Ma si dimentica che il Job Act fu approvato con l’acquiescenza sindacale abrogando sacrosanti diritti e tutele del lavoro sanciti dallo Statuto dei Lavoratori?
E’ poi del tutto evidente la politica assai moderata adottata nei confronti di Stellantis (dato che Elkann è l’editore di Repubblica?)

Quale strategia di contrasto sindacale propone il sindacato confederale a fronte della deindustrializzazione in atto e della politica di riarmo, da cui scaturiranno il dilagare della disoccupazione e nuovi tagli devastanti al welfare?

Con la protesta per il genocidio di Gaza (sicuramente sacrosanta) non si può mitigare il ruolo trentennale di supporto sociale al sistema neoliberista imposto dalla UE e al consenso dei governi italiani. Con la riproposizione della logica stantia degli opposti estremismi, si vuole innescare una contrapposizione tra fans della sinistra contro il “nemico assoluto” di turno Salvini / Meloni e i fans della destra che invocano ordine e sicurezza contro la “rivolta sociale” e contro virtuali pericoli di invasione islamica.

La protesta pro – Pal della CGIL sembra avere una funzione ben precisa: assorbire il dissenso onde coinvolgerlo nella logica del sistema dominante, al fine di scongiurare la nascita di movimenti anti – sistema, che, sulla base della protesta per Gaza, inneschino conflitti sociali di più vasta portata, che abbiano come obiettivo la UE, l’uscita dalla NATO e il sistema neoliberista occidentale nel suo complesso.
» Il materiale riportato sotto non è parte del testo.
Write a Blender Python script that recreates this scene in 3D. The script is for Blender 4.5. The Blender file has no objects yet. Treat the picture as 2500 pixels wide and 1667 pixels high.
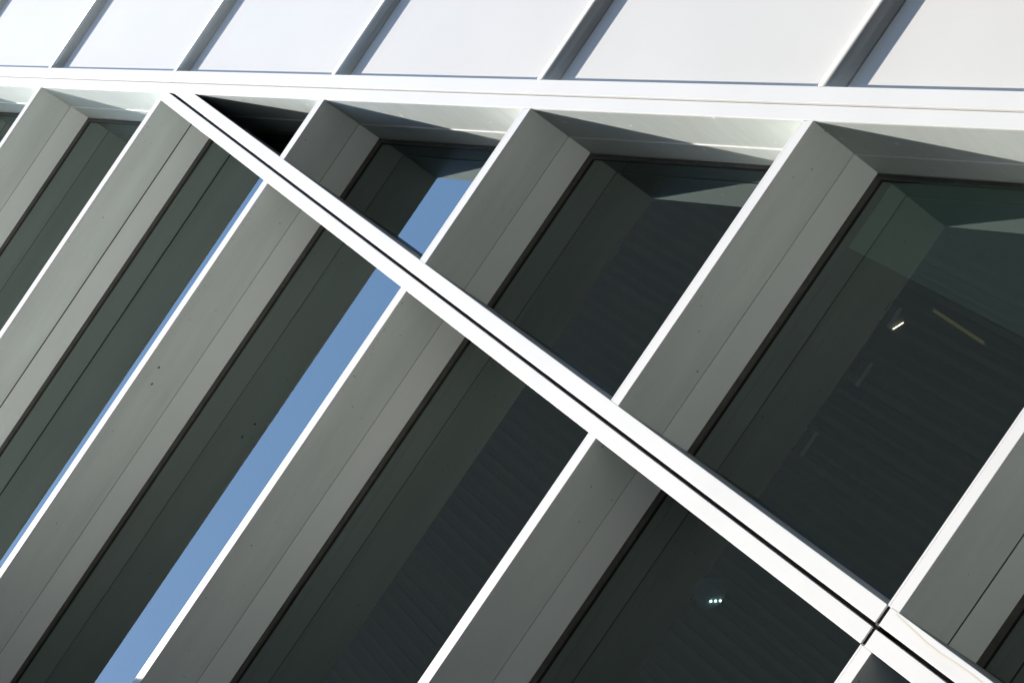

I risultati elettorali recenti nelle varie Regioni stanno a testimoniare che la mobilitazione contro quanto sta accadendo in Palestina non ha riscontro visto l’alta astensione al voto.

Quindi o si sviluppano iniziative concrete in difesa delle condizioni di vita, di lavoro, del potere reale dei salari (il referendum per 9 euro di salario minimo sembra ignorare che questi 9 euro sono comunque lordi…) sull’abolizione o quanto meno drastica riduzione delle varie accise a cominciare da quelle del gasolio e della benzina e sulla difesa del diritto di sciopero e di manifestare sempre più compressi e limitati.